His fascination was shared by Meath man Peter McDermott, one of the great progressive figures in Gaelic games, and it was those original series of challenge games played against Meath and Mayo that sowed the seed for the modern series that was proposed in the 1980s. When the first Rules game was played in Páirc Uí Chaoimh in 1984, just 8,000 people showed up.

The infamously rough return visit Down Under two years later drew a similarly lethargic response, with just 10,000 showing up to see games that carried a touch of the old frontier lawlessness about them. The funny thing is that that period seems like the true golden age of the Compromise Game.

If it was ever going to flower into something real, that was the period. This was a fairly mundane period in the evolution of the GAA and the chance to size up against the bronzed heroes from the Southern Hemisphere seemed like an exotic idea.

Because this was still an age when live television sport was the exception rather than the rule, there was a degree of honest curiosity about the whole idea and the dominant Australian Rules players - teak-tough men like Terry Daniher, John Platten and Robert DiPierdomenico cut fascinating figures. And learning that our team (though the team that Kevin Heffernan took out was so athletic and stubborn and charismatic it should have been no surprise) could compete with the best that the Australians had to offer was thrilling. Still, though, it was clear back then that both parties had problems with the game.

The main one was that very few of them seemed to know what the hell it was supposed to be about. Every match was laced with mutual resentment, a sense that there was no way the New Colonials were going to be allowed boss the Old Colonials, and vice versa.

Some of the hits were pulverising back then and nobody seemed that worried about it. But still, the Rules were shelved indefinitely around 1990.

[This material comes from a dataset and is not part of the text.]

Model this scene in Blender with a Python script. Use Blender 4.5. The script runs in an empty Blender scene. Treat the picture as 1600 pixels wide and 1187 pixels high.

They seemed to have survived their second life in spite of themselves. In 1998, Ireland manager Colm O'Rourke, normally a rock of sense, actually suggested that Ireland's Brian Stynes should switch to the Australian team for the second Test to make it more competitive.

The whole exercise was that loose and uncertain in the minds of the performers. But somehow, with a good sponsor on board, the born-again Rules managed to tap into the public imagination and over the following years people came in droves. It was a far cry from Leigh Montclair's observation that the Rules "were a bit like the Vietnam war - nobody at home cared about it but anyone involved did".

With the Irish players adhering to increasingly professional fitness regimes and the Australian teams bringing players who seemed caught between wanting to win and (understandably) wanting to let rip at the end of a long season, some of the games were gripping and, because of the high-octane nature of the sport, were coloured with spectacular challenges.

It looked great and the toughness - the hitting - became the best marketing weapon the Rules could have. The problem was last year's series crossed the line and the sight of Tom Kelly of Laois almost getting decapitated in the name of the jersey provoked a strong reaction and the solemn warnings from both the GAA and the AFL that that kind of barbarism would not be tolerated.

So we reach tonight's meeting in Salthill, floodlights cooking to help generate the atmosphere and a full house already guaranteed.

The players have been warned to be on their best behaviour but the dilemma is that if the contact is minimised, the International Rules becomes little more than a stop-start exhibition of catch and kick. A few years of that and the public will soon become bored with the whole exercise.

It should be pointed out that the players who have represented both countries down the year have clearly been proud to do so and many put their hearts and souls into the series when they were involved.

But it is still hard to see it as anything other than a game that is annually forced into being rather than a sport that has evolved naturally. If International Rules (which sounds likes a United Nations term) is a game at all, then it is a game without soul.